Thursday, November 21, 2013

Greensburg B&N book signing Friday w/ all my Inverted Jennys!

Pack up the sleeping bags, the inflatable air mattresses and your long john jammies. Temperatures are expected to dip below freezing tonight and that cement sidewalk can chill your bones.

What’s the occasion?

I’m signing books Friday from 4 to 8 p.m. at the Greensburg Barnes & Noble!

What? You were expecting Springsteen tickets?

Other writers may post Facebook notes politely asking friends to share news of their book signings and maybe make time to stop by.

That’s not good enough for me.

I want riots, stampedes, hysterical teens dancing on flaming couches.

And what do I intend to do to warrant such newsworthy commotion?

I promise to wear all those crazy rubber band bracelets my daughters have made for me the past three months.

And nothing else!

Fear not. The girls are so industrious with their looms not a speck of flesh will be exposed. I’ll look like a rainbow-colored Michelin Man. You can toss me off the roof and I won’t stop bouncing until I’m clear past the Red Lobster.

Any other reason why anyone should show up?

Yes! The store has about 30 collector’s edition copies of what will go down in history as the “Inverted Jenny” of “Use All The Crayons!

The Inverted Jenny is the famous 1918 postage stamp that featured an upside down airplane. The image represents the most famous mistake in stamp history. One mint-conditioned rarity in 2007 was auctioned for $977,500 or about what every single Forever Stamp today would need to sell for the USPS to turn a profit.

As I’ve mentioned, the book’s done so well that the publishing entity gave it a second print makeover and is lavishing it with more than $4,000 worth of marketing and promotional oomph. It’s being entered in award contests and presented to top book buyers who’ll decide if it’s worthy of national distribution.

The biggest change is apparent on the back cover bio that hypes all the magazines for whom I’ve written. All the changes turned out to be very painstaking. That’s why I was so deflated when they sent me for approval the very first copy of what the “new” book.

See, I’d added two lines. The first line immediately after the listed magazines is: “He’ll write for anyone who pays him.”

Somehow the key second line was not there. That line is: “He is a PROSEtitute.”

I was crestfallen because the first doesn’t work without the second. Without the punchline, the first line makes me look like a money-grubbing hack, which I most definitely am not, even though my wife, I’m sure, wishes I were.

This pushed back the book’s re-release by about two weeks.

But the Greensburg Barnes & Noble sells so many copies of the book -- and the fact leaves me overjoyed -- an order for 30 snuck in between corrections.

Thus, my Inverted Jenny.

I’m not saying it’ll be worth $977,500 in year 2108, but there’s a chance it’ll be worth maybe double what 24 used copies are right now being offered for on Amazon.

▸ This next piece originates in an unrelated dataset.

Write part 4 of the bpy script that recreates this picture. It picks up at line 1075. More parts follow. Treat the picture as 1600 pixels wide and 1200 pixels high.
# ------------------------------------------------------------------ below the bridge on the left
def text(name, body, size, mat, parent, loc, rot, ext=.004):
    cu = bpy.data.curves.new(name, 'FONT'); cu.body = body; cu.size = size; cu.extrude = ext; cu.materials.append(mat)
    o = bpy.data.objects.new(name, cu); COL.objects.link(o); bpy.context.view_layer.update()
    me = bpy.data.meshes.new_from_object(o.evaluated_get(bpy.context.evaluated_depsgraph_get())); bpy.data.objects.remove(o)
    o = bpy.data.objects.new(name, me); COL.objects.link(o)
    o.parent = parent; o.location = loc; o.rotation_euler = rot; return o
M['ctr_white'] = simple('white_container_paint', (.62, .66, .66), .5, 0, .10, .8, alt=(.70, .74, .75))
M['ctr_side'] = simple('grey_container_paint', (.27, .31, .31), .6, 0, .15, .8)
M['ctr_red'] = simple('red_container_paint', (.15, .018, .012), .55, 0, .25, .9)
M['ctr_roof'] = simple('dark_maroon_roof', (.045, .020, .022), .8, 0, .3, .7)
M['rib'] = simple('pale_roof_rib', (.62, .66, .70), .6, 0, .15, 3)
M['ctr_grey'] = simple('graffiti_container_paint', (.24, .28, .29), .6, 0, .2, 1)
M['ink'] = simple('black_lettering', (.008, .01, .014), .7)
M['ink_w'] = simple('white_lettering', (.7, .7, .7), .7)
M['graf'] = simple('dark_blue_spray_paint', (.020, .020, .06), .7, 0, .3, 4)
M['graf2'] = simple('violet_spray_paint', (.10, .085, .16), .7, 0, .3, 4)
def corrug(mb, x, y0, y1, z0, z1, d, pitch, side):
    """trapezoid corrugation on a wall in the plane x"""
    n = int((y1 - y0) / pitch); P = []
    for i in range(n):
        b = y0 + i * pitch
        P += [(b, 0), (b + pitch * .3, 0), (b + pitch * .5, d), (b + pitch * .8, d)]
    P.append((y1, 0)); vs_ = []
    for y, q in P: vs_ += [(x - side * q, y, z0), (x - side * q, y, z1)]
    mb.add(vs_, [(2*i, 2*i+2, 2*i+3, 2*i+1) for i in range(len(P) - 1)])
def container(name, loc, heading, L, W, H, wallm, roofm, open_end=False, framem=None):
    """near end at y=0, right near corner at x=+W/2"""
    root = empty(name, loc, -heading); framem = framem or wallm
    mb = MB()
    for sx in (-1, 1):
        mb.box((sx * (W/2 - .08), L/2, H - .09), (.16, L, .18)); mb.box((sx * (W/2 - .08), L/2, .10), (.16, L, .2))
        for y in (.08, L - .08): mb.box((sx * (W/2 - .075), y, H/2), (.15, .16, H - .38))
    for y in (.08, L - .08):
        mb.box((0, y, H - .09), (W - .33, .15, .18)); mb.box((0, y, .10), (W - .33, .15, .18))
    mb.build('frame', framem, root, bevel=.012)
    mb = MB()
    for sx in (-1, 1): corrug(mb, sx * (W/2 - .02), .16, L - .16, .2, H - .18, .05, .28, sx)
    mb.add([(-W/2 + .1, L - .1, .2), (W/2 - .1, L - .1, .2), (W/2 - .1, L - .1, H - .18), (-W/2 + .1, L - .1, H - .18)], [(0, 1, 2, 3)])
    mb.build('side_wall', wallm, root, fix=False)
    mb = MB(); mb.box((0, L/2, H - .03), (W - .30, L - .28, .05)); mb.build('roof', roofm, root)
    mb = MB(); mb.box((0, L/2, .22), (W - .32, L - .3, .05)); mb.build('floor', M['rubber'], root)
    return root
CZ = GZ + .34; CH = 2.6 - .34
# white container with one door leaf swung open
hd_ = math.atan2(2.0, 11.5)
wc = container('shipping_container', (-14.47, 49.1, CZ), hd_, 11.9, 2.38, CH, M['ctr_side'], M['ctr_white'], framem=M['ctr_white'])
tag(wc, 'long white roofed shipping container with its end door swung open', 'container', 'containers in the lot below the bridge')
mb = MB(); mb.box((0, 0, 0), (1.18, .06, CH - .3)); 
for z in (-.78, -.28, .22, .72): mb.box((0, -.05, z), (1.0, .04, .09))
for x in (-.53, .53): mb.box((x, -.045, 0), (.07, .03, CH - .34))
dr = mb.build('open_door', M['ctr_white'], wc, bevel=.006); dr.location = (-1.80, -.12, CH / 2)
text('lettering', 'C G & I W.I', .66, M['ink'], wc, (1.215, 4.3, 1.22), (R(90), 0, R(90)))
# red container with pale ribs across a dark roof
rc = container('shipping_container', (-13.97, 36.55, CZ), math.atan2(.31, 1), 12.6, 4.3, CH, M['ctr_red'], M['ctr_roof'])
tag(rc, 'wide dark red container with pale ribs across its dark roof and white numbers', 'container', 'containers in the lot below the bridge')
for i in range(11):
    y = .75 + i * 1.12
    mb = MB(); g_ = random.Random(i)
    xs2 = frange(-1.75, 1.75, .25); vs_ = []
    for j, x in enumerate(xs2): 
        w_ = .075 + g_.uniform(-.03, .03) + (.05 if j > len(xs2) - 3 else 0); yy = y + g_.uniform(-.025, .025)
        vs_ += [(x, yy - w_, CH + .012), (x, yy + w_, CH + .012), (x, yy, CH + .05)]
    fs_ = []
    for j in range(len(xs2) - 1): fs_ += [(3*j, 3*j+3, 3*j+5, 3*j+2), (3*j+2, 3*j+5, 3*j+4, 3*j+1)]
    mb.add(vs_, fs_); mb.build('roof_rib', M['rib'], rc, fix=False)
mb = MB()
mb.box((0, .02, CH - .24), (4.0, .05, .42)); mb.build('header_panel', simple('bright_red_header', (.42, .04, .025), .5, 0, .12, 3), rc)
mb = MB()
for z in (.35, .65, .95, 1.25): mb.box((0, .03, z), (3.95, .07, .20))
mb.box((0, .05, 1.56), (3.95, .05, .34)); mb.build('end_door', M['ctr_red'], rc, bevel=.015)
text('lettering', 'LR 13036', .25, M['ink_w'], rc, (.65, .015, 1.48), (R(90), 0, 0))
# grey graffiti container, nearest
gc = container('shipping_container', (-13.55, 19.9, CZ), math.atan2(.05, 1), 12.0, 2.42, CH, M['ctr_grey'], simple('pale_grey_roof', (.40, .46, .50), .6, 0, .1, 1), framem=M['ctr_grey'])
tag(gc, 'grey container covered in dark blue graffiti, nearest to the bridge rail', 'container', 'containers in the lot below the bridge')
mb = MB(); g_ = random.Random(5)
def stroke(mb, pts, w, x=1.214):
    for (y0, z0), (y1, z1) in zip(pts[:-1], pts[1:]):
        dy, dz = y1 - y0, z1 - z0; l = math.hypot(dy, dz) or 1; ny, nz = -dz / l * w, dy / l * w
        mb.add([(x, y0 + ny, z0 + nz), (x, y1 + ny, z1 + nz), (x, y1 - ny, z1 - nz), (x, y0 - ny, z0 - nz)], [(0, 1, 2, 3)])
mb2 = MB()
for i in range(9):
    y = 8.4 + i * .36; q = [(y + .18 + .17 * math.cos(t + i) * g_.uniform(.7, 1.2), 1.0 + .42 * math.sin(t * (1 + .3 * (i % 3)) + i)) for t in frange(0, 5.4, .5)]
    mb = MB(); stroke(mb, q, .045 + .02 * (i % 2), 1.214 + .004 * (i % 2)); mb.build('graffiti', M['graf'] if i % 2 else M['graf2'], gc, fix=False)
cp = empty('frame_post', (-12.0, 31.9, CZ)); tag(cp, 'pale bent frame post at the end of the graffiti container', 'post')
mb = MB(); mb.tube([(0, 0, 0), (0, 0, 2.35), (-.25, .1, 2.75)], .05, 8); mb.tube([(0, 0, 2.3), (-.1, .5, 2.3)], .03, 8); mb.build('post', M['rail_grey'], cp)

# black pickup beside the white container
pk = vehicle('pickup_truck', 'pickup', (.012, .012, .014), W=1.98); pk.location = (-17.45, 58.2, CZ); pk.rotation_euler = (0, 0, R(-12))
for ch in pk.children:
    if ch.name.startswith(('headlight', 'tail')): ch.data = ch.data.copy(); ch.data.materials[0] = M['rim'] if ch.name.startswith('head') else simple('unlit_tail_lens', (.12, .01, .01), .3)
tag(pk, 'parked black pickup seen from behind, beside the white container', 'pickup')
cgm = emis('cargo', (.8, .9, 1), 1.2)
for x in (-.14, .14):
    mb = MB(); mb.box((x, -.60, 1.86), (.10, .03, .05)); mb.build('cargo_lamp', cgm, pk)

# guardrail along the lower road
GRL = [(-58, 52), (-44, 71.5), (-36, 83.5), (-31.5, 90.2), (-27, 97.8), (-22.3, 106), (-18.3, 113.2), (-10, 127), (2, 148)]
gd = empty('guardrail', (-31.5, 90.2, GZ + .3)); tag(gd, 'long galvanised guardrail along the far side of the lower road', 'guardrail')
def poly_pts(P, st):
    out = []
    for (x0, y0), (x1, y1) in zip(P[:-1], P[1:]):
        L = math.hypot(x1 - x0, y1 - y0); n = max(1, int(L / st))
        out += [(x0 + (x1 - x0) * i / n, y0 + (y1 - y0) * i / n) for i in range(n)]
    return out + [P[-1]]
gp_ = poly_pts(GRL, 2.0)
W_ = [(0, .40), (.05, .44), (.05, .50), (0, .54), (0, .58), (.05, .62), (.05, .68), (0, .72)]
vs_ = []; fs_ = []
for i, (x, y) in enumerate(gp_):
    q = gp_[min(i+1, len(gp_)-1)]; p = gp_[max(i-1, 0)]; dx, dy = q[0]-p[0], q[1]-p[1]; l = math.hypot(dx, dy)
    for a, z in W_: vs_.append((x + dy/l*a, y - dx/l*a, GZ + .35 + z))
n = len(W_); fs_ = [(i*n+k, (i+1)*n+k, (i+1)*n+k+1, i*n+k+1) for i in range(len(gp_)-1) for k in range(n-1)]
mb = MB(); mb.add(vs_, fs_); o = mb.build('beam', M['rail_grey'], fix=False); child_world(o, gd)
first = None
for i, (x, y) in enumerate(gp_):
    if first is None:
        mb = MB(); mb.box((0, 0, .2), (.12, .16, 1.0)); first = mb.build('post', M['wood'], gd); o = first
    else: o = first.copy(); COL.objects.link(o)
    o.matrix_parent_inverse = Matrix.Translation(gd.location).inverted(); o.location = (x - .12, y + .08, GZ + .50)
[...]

So that means one day the books could be worth two pennies!

The book has come so far in just one year -- and thank you one and all for helping make that happen.

Just last year I was actually including in promotional material the line, “I can’t promise you’ll enjoy “Use All The Crayons!” but we’re pretty sure it won’t make your head hurt!”

Now, thanks to so many of you, I simply tell people that everyone loves my book.

Saying so used to make me uncomfortable, as it sounds so conceited. No more.

Now I know I’m merely telling the truth.

So everybody, one and all, please stop by and buy a book for a friend. They’ll love it, I swear. Or maybe stop by and say hello.

And I have one additional request: Everyone bring along at least one nimble friend named Jenny so I can stand them all on their heads.

I’ll post the picture on my website over the caption, “Chris Rodell and all his inverted Jennys!”

It promises to be another triumph for what was one of the world’s most rejected books and further evidence that with a good idea and the support of friends and loved ones it’s still possible to turn the book industry on its head.